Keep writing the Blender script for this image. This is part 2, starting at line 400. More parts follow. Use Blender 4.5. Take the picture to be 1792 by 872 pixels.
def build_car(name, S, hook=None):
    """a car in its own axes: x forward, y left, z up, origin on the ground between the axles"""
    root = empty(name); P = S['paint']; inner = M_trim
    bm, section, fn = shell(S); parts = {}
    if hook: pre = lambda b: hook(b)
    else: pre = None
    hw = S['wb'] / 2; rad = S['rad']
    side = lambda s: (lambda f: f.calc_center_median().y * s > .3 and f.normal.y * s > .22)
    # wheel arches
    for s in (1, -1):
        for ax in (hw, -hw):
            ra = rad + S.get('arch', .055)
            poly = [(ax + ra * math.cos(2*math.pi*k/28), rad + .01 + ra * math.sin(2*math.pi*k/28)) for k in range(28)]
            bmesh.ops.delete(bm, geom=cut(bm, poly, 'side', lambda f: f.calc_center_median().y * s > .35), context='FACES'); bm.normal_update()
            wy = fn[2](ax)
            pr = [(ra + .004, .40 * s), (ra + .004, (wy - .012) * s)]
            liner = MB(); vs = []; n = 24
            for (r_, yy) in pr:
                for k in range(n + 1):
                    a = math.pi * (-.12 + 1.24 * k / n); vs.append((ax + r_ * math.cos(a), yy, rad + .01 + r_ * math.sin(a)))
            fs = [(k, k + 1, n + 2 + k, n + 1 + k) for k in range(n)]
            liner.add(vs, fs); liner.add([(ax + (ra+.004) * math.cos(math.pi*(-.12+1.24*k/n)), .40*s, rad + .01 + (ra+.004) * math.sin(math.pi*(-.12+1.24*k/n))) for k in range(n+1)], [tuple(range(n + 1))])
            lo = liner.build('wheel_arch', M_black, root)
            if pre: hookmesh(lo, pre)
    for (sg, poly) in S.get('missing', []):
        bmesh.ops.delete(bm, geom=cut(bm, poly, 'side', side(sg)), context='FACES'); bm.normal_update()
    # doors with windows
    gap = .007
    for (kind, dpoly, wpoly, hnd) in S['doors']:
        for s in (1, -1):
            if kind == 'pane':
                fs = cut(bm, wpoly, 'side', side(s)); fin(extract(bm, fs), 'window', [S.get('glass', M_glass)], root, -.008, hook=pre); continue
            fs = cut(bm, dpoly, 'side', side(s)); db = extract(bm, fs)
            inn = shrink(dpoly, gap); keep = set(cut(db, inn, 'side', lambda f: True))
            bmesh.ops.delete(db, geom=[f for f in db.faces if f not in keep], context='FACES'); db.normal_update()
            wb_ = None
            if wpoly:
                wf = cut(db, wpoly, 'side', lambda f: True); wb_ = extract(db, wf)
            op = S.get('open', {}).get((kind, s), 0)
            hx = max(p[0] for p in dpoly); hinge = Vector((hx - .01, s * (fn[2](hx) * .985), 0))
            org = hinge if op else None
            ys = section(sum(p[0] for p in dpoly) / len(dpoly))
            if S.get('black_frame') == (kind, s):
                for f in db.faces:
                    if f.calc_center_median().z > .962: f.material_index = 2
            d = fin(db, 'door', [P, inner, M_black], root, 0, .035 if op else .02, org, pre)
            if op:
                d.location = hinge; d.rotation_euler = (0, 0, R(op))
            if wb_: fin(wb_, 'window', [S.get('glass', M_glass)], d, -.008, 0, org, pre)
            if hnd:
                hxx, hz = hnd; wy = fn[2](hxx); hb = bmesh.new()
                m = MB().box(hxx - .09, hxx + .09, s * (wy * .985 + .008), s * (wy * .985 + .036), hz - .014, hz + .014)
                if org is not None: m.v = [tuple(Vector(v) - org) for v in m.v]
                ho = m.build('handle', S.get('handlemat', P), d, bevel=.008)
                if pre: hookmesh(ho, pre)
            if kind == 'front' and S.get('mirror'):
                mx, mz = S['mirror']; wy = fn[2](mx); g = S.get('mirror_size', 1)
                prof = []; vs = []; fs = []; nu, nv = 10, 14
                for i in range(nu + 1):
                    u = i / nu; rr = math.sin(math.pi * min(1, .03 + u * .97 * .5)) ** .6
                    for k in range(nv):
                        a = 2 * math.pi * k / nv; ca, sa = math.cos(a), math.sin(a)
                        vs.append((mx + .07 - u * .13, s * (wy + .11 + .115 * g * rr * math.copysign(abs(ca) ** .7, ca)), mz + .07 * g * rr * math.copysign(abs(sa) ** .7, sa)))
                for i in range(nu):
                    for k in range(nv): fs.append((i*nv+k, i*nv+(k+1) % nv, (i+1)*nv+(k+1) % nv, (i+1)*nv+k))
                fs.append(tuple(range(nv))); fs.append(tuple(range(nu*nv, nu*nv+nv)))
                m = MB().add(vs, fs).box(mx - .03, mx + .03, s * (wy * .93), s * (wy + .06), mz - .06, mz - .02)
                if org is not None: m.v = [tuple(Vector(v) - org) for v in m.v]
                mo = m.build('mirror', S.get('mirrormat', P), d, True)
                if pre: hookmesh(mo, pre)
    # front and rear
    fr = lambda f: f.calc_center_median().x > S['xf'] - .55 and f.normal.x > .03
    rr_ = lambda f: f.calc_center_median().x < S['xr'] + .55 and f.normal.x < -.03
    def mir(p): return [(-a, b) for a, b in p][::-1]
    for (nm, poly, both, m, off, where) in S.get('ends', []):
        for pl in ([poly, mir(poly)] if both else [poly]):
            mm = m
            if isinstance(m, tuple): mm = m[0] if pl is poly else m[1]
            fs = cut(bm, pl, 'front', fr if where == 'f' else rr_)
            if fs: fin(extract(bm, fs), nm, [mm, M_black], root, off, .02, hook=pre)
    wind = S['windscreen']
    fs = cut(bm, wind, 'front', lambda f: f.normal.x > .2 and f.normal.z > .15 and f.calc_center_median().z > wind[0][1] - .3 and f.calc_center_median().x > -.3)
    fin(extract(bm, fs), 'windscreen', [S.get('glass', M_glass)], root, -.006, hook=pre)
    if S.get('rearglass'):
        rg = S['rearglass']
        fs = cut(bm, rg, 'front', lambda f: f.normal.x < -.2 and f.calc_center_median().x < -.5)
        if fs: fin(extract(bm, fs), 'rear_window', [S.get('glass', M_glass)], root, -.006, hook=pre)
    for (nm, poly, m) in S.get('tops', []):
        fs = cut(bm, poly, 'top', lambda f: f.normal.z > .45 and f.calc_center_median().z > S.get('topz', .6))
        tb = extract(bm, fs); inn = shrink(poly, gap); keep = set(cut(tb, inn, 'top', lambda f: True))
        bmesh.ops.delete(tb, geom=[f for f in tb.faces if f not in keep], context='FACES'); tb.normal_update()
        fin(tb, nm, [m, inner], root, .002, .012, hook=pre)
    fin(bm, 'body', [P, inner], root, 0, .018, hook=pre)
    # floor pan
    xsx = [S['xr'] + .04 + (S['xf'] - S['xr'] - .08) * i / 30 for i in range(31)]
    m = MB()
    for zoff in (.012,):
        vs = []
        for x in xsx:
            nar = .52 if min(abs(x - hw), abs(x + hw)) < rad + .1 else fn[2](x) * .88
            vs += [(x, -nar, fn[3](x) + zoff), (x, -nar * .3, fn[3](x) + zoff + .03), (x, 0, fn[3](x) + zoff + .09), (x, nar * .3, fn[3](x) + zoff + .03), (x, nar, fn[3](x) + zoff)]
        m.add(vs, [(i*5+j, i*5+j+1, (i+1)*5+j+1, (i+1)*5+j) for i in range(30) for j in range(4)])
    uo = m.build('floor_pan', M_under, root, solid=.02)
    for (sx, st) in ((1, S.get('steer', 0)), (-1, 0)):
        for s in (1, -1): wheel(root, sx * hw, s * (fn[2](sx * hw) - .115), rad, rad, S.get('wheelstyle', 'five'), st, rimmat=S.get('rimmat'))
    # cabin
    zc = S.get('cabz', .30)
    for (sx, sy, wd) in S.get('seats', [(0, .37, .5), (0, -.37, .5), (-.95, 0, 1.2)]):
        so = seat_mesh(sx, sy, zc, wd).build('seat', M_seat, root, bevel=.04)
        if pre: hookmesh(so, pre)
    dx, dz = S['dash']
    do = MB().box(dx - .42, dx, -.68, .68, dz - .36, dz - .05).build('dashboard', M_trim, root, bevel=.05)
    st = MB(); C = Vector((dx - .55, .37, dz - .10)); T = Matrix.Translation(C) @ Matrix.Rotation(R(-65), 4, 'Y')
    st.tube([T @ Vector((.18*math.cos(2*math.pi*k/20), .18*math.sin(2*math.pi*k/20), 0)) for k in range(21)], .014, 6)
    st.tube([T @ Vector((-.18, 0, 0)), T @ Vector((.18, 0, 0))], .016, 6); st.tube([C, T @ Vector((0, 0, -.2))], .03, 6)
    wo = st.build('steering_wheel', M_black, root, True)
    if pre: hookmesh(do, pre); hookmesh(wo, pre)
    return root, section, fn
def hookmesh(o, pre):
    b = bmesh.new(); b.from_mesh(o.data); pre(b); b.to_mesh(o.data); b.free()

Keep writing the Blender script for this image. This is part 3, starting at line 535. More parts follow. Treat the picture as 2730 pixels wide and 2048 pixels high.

_Work to be completed_:
Within the data above, pick out all lines holding the word "More".

_Finished task_:
Keep writing the Blender script for this image. This is part 2, starting at line 400. More parts follow. Use Blender 4.5. Take the picture to be 1792 by 872 pixels.
Keep writing the Blender script for this image. This is part 3, starting at line 535. More parts follow. Treat the picture as 2730 pixels wide and 2048 pixels high.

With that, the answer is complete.